WRITTEN PROBLEM: Copy the first line of the material below and every later line through the line containing "rad = math.radians", without any other output.

STORED RECORDS:
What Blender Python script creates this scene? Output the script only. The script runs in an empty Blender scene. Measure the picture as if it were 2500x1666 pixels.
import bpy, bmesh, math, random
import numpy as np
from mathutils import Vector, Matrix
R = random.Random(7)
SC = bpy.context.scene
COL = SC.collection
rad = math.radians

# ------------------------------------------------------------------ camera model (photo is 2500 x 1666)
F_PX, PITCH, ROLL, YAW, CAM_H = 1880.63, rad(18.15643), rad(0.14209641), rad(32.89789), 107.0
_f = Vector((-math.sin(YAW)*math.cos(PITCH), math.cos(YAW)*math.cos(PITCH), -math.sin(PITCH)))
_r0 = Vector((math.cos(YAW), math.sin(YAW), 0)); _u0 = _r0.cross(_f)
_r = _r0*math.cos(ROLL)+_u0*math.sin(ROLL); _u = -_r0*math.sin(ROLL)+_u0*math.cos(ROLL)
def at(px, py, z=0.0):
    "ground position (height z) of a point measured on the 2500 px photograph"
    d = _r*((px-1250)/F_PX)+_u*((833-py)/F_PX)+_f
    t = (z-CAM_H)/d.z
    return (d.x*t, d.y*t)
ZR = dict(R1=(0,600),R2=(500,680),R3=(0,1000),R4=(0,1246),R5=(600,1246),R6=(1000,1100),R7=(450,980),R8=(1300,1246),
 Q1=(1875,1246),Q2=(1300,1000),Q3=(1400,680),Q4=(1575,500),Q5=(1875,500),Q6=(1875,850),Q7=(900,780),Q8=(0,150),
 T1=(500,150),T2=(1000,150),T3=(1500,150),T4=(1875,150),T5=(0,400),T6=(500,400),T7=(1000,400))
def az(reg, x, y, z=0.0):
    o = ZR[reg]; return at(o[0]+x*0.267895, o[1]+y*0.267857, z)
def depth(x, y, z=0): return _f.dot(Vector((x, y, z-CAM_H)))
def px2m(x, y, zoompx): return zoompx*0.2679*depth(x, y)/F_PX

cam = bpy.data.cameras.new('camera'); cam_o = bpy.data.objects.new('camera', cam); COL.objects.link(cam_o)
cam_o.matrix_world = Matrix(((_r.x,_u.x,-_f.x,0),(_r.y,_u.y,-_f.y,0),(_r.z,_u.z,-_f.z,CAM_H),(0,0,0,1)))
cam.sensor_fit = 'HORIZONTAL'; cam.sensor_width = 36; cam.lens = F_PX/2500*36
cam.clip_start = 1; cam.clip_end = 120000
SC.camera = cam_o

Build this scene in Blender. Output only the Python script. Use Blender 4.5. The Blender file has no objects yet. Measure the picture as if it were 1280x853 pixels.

FINAL RESULT:
What Blender Python script creates this scene? Output the script only. The script runs in an empty Blender scene. Measure the picture as if it were 2500x1666 pixels.
import bpy, bmesh, math, random
import numpy as np
from mathutils import Vector, Matrix
R = random.Random(7)
SC = bpy.context.scene
COL = SC.collection
rad = math.radians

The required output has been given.